Getting Started

Requirements

The package currently targets:

  1. Python 3.10+
  2. Django 4.2 through 6.x

Installation

Install the package from PyPI:

python -m pip install django-migrations-inspector

Then include the Django app in INSTALLED_APPS:

INSTALLED_APPS = [
    # ...
    "django_migration_inspector",
]

For development:

python -m pip install uv
uv sync --python 3.12 --all-groups

First command

Run the graph inspection command from your Django project:

python manage.py migration_inspect

If the database is not set up yet, scan migration files only:

python manage.py migration_inspect --offline

By default, the command ignores Django built-in apps and third-party apps so the report focuses on your project code.

This gives you a stable summary of:

  1. Whether the visible graph needs attention.
  2. Which apps have multiple heads.
  3. Which merge migrations exist.
  4. Which nodes are dependency hotspots.
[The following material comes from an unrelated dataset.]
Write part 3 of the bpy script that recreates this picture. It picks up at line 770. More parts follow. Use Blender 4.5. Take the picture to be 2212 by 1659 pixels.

Use --details when you want the root and leaf migration lists too:

python manage.py migration_inspect --details

First risk report

To inspect the current forward migration plan:

python manage.py migration_inspect risk

This reports:

  1. Whether rollback is blocked.
  2. Which pending migrations are destructive.
  3. Which migrations need manual review.
  4. Which apps need attention first.

Use --details for the full per-operation finding list:

python manage.py migration_inspect risk --details

To audit migration files already on disk, even when nothing is pending:

python manage.py migration_inspect audit
python manage.py migration_inspect audit --offline
python manage.py migration_inspect audit --app billing
python manage.py migration_inspect audit --details

First rollback simulation

To preview a rollback path:

python manage.py migration_inspect rollback billing 0001_initial

To preview unapplying an app entirely:

python manage.py migration_inspect rollback billing zero

This reports:

  1. Whether rollback is blocked, risky, or clear.
  2. The rollback blast radius across steps and apps.
  3. Which migrations will remove tables or columns added after the target migration.
  4. Which migrations restore schema shape without restoring deleted data.
  5. Why other apps are included.

Use --details or --show-operations when you need the full rollback plan.

Machine-readable output

JSON output is designed for CI and tooling:

python manage.py migration_inspect --json

Visual output

To render the visible migration graph:

python manage.py migration_inspect --format mermaid
python manage.py migration_inspect --format dot

mermaid is a good fit for Markdown docs and pull requests. dot is a good fit for Graphviz and static graph tooling.